Several letters to friends belong to this period, especially one to Eriphius, a citizen of Lyons, perhaps a.d. 461, describing a church gathering in commemoration of St. Justus at Lyons on Sept. 2, the procession before daybreak, the large congregation of both sexes, the psalms sung antiphonally by monks and clerks, the Eucharistic celebration, the great heat caused by the crowd and the number of lights, cooled after a time by the autumnal morning.

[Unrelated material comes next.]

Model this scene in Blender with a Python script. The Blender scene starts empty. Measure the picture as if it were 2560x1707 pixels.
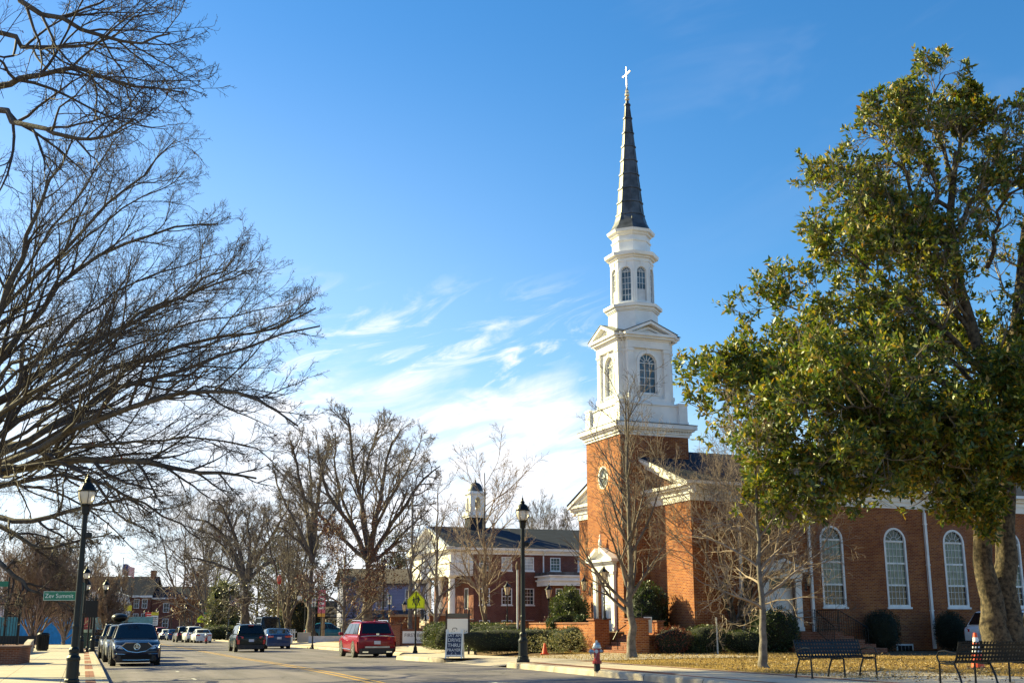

When Anthemius became emperor, a.d. 467, he sent for Sidonius to Rome, on business which the people of Auvergne deputed him to manage on their behalf. Under the favour of Christ, as he says, he undertook the mission, his expenses being provided by the imperial treasury. At Rome he stayed at the house of Paulus, a man of prefectorian rank, possessing literary and scientific ability, who persuaded him, as likely to promote his own interests, to celebrate the inauguration of Anthemius the new consul by a poem. The result was a panegyric in 548 hexameters. This was rewarded by the high office of prefect of the senate and of the city of Rome, of which he writes in a tone of gratified ambition to Philimatius. He remained at Rome until 469, and then retired to Gaul, residing partly at Lyons and partly at Avitacum. Towards the end of that year or the beginning of 470, the province of Lugdunensis I. was surrendered by Anthemius to the Burgundians as the price of their assistance against the Visigoths (Tillem. Emp. vi. p. 357) These barbarians Sidonius describes as less ferocious than other German races, but complains of their perverse ways, revolting and odious to those over whom they domineered. Of their ruler (tetrarches) Chilperic II., and his wife Agrippina, he speaks more favourably (Ep. v. 7; Carm. xii. ). About this time a new church was erected at Lyons through the exertions of bp. Patiens, for whom Sidonius had the most affectionate reverence. He was present at the dedication, which he describes in hendecasyllables (Ep. ii. 10). At the request of bp. Perpetuus he wrote an elegiac inscription for the church of St. Martin at Tours, which Perpetuus had enlarged (Ep. iv. 18).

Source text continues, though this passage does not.